How Do You Calculate Electric Field and Potential in a Parallel Plate Capacitor?

[ledwardz]

Homework Statement

A parallel plate capacitor has a charge of 50pC
area = 10mm^2
dielectric material permittivity = 2.5
distance between plates = 0.5 mm

find the electric field
the potential difference between the 2 plates
the energy stored in the capacitor

Homework Equations

electric field = Charge density / permittivity
charge density = q / a

therefore E = 5*10^-3 / 2.5 = 2* 10 ^-3

PD= Ed = 2*10^-3 * 0.005 = 1*10^-5

energy u = 0.5V*q = 0.5 * 1*10^-5* 50*10^-9 = 2.5*10^-13 J

can anyone tell me if this is correct? thanks again for any help. Cheers, Lee:shy:

 

[gneill]

You seem to have lost track of the orders of magnitude in the charge density. Check the calculation.

The permittivity κ is a multiplier for the vacuum permittivity, ε_o.

 

[ledwardz]

You seem to have lost track of the orders of magnitude in the charge density. Check the calculation.

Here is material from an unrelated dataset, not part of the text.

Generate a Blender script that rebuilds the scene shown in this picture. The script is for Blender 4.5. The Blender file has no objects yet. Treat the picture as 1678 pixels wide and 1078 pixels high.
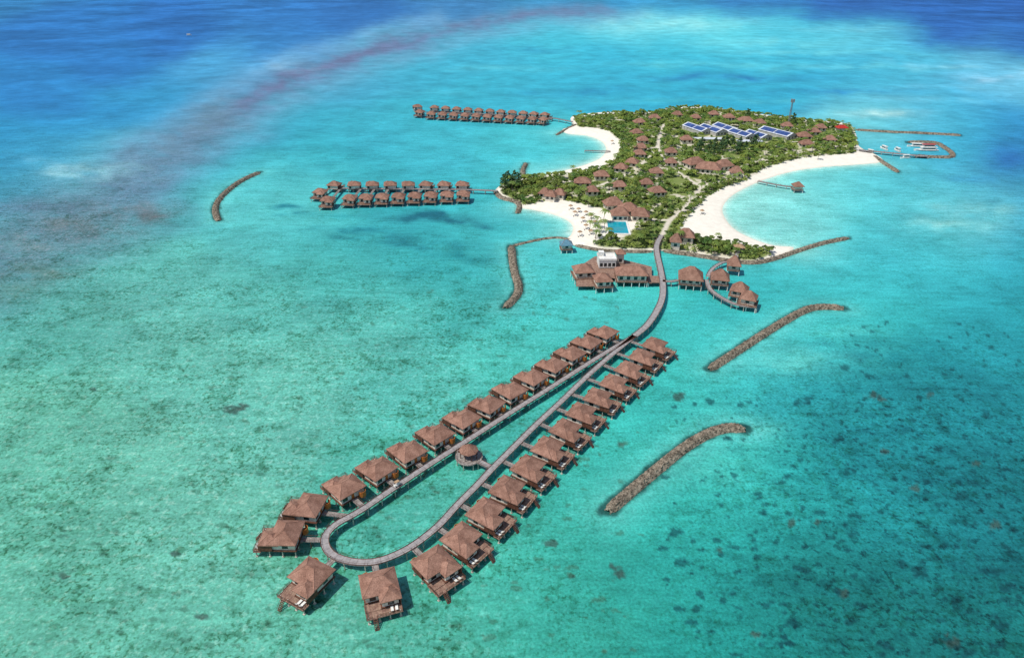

The permittivity κ is a multiplier for the vacuum permittivity, ε_o.

ahh pooo. so ε = ε_o*ε_r but i have the right idea for the rest of the equation?

thanks for reply also.

 

[gneill]

ahh pooo. so ε = ε_o*ε_r but i have the right idea for the rest of the equation?

thanks for reply also.

Sure. Straighten out the powers of ten and the permittivity and you're golden.

 

[rwisz]

Your calculations are correct. The electric field between the plates of the parallel plate capacitor is 2*10^-3 N/C, the potential difference between the plates is 1*10^-5 V, and the energy stored in the capacitor is 2.5*10^-13 J. These values are in accordance with the given charge, area, distance, and permittivity. Great job!